Metropolitan News-Enterprise

 

Wednesday, June 5, 2002

 

Page 3

 

Public Defender Seeks to Change Office’s Image With Possible Television Deal

 

By KIMBERLY EDDS, Staff Writer

 

It may come as a shock to the television-viewing public, but real-life deputy public defenders drive nice cars.

While prosecutors are portrayed on TV as squeaky clean “suits” who confidently stride into court and wrap up their cases in a half-hour or hour-long episode without breaking a sweat, public defenders are more likely to be played by actors in crumpled suits who rush into court late and are sometimes indistinguishable from their indigent clients.

That is exactly the image the Los Angeles County Public Defender’s Office wants to combat. The office’s chief, Michael Judge, wants to make his case in the same venue that gave public defenders “bad rap” in the first place: primetime television.

 “I think the media, through movies and television, have done a horrible job of portraying the job we do,” Deputy Public Defender Nan Whitfield said.

On May 21, the county Board of Supervisors gave the go-ahead for the Public Defender’s Office to draw up an agreement between the office and television producer Jay Bernstein and his company, Jay Bernstein Productions, to turn over the exclusive media rights to what goes on inside the office.

Pre-Production Under Way

The contract between the two sides still has to be hashed out and approved by the Board of Supervisors, but representatives from Bernstein’s office said plans for a drama television series based on the stories of Judge’s deputy public defenders and their cases is in pre-production.

The Public Defender’s Office was approached by Bernstein a few months ago about the possibility of a deal and representatives of the office saw the project is an opportunity to enhance the image of public defenders, Chief Deputy Public Defender Robert E. Kalunian said.

“We do have a PR problem,” he said.

Deputy public defenders represent only indigent clients who cannot afford to provide a lawyer for themselves, a stigma that tends to extend to the lawyers who represent the indigent, Whitfield said.

“This could potentially be a good opportunity to educate the public about what we do,” Alternate Public Defender Janice Fukai said, noting the prevalence of positive images of district attorneys in movies and television shows.

But while the idea of juicing up the image of its attorneys may be tempting for the office, there is a danger of just reinforcing the public’s view.

“I think a TV show would want to cater to the public perception and not to the truth,” Whitfield, who handles capital cases, said.

Bernstein, who is known for his work on CBS’ “Mickey Spillane’s Mike Hammer,” did not return calls for comment, but spokesman Edward Lozzi said the producer wants to show the “positive side of the public defender.”

In a show that could be billed as the office’s version of Jack Webb’s “Dragnet”—which built its shows around case files of the Los Angeles Police Department—Judge will have discretion to decide which cases are the “most spectacular or interesting” and turn them over to Bernstein, Lozzi said.

A spokesman for Supervisor Zev Yaroslavsky, who brought the motion before the board, said Bernstein’s reputation as a producer of many television series and made for television movies dating back more than 20 years speaks for itself.

“This could really happen,” Joel Bellman said. “He’s not just talking.”

Several notable names are expected to star in the series as criminals and deputy public defenders if it is picked up by a network, Lozzi said.

“Farrah Fawcett is going to be one of his stars,” he said.

Early Stages

Kalunian said the project is still in its very early stages and he said it is a possibility that it would be a made-for-television movie and not a series.
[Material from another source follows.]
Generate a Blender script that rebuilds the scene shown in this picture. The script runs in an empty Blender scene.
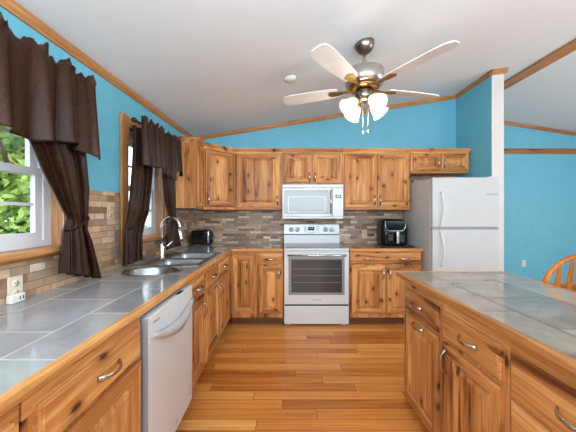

The amount of control Judge will have over the content of the show and other details will have to be worked out in negotiations, but there will probably be some theatrical license over the material, he said. But whatever that license, the names of the people involved in cases handled by the Public Defender’s Office will be changed and identities will be protected, Kalunian said.

This is not the first time the county has agreed to have the real-life drama of its departments played out on the small screen. The long-running television show “Baywatch” was based on the county’s Department of Beaches and Harbors, and Emergency and Rescue 8 were patterned after the county’s Fire Department.

Deputy public defenders were not consulted by office higher-ups before talks between Bernstein were initiated, but Whitfield said she has the utmost confidence that Judge would make the decision will the client in mind.

“I don’t think he would sell out our clients’ interest in an effort to negotiate a deal for a TV show,” Whitfield said.

While the contract may be a few weeks off, and the show or movie even further off than that, that has not stopped attorneys in the office from contemplating who should portray them. Whitfield already has someone picked out.

“If it can’t be Halle Berry, then there’s no negotiations,” she quipped.